Board members asked Moore if dropping a class rank will handicap students applying for prestigious schools or scholarships, such as the Governor’s Distinguished Scholars program. The state lists class rank weighted as 10 percent of the decision-factor in the scholarship.

Class rank does play a part in the decision, Moore said, but not the ranking awarded by the school. Arkansas’ universal application doesn’t ask a student’s grade point average, but pulls that data from school records reported to the state. It also calculates student rank based on those records, he said.

The board struck language that referenced the state class ranking from the policy before approving it.

“It almost seems like we have a top secret class rank,” Curtis Clements, board member, said of the policy before it’s revision.

High school classes, those with a course number 4000 or higher, count in the state calculation of grade point average.

Sterling Wilson, a board member, asked administrators to make the idea clear to parents the grade point average for state scholarships begins in middle school if a student takes advanced classes. Those classes don’t count for quality points, but the state requires them to appear on a student’s high school transcript, Moore said.

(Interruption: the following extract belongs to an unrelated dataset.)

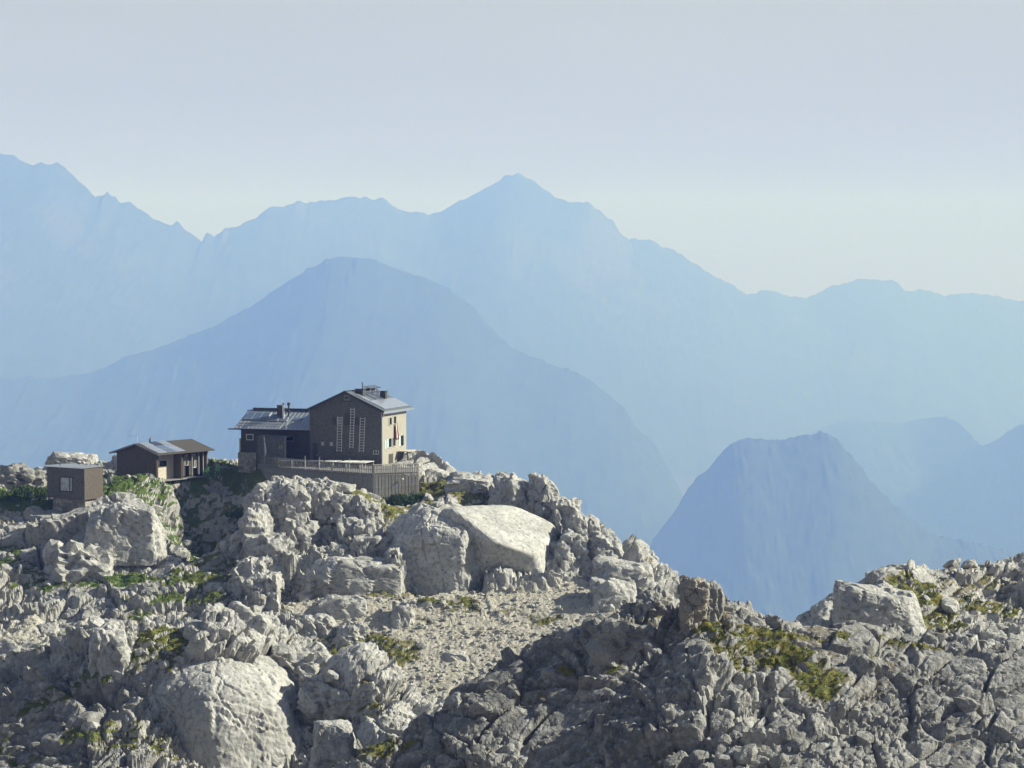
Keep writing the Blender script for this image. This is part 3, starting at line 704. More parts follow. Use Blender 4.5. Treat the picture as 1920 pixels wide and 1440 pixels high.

Board members also discussed providing class rank based on grade point average upon student request, but voted for the no-rank policy.

Old quality point exclusions are lifted under the new policy.

Special education, alternative school, English as a Second Language and concurrent credit classes will all count toward quality points. Students can also take classes outside the traditional school day and those grades will enter the quality point calculation.

“It actually gives them a reward for all the work that they do,” Moore said.